夕方、雨水を含んだ田んぼから、雨が止んで、なんとカエルの鳴き声が聞こえた。
7年前、今のところに居を定めた条件の一つが、周りに田んぼがあることだった。引っ越したその晩からカエルの鳴き声が、まるで“外来者”を歓迎するかのようにひっきりなしに聞こえていた。窓を開けて、しばらくカエルの鳴き声に耳を澄ませていた記憶。
それをうるさいという人もいる。嫌だという人もいる。でも、久々のカエルの声は郷愁を伴ってやってきていたのだ。
まだ鳴き声はか細かった。田起こしがもう一回くらいあるのだろう。田植えがあるとカエルの声は“合唱”にかわる。そして、時々、鳥が水の中にある“餌”をついばみに来る。
その田んぼ、だんだん減ってきた。宅地に代わっていく。あと数年もすれば、その地の光景はすっかり変わるのだろう。
家から数十メートル離れたところの棟割長屋のような借家。もちろん平屋の二間。4軒。
そこに富岡町から避難してきた人が住んでいる。その借家の南側に田んぼが二面あった。去年から耕作を放棄した。

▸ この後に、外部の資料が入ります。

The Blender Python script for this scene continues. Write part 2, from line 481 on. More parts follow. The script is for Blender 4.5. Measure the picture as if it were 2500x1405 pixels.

そこは重機で掘り返され、土が入れられ、家が建ち始めた。
富岡の人が引っ越してきたとき、「田んぼがあるから富岡を思い出させてくれる」とほっとしたように話していた。
家が建つと、その借家は全くの日陰になる。
その田んぼでも鳴いていたカエルはどこにいったのだろう・・・。
昨夜、カエルの声を聞いたとき、それまで「鬱々」としていた気分が一変に晴れた。
田植えがあり、やがて稲穂が実り、田を渡る風が心地よい季節になる。
自分では何にも作業をせずに、農家の人が作ってくれる“環境”に甘えさせてもらう。
“贅沢な季節”なのだ。そんな環境は郡山の市街地ではもう殆ど見られない。
子供の頃は、東京でもカエルの鳴き声は当たり前のこととしてあったのだが・・・。
友人の版画家は、毎年、「ふくしまの風景」と題したカレンダーを描いている。
来年のカレンダー、その通しタイトルは「帰る」にするという。阿武隈大地の各所を描くと言う。
その中には、川内村の平伏沼も当然入っている。そこは「カエル」で有名なところだ。
蛙の詩人と言われた草野心平が住んでいたところだ。
版画家は「蛙」と「帰る」と掛けたいのだという。
彼の「ロケ地」の候補には飯舘や霊山も入っている。
もともと彼は桜に魅せられた画家だった。県内のあらゆる桜を長年描いてきた。
彼がもっともお気に入りだった桜は、やはり「夜の森」の桜だった・・・。
郡山はいま桜が満開だ。しばらくすると桜の季節は終わる。その後、色とりどりの草花が公園や街のあちこちを飾る。
花の五線譜が、季節の音色を奏で始める。カエルの合唱の声が、その五線譜に書き込まれるのか・・・。
田んぼの隣にある家に帰れる喜び。蛙の声に癒される時・・・。
どこか「うしろめたさ」を覚えるようになってから4年・・・。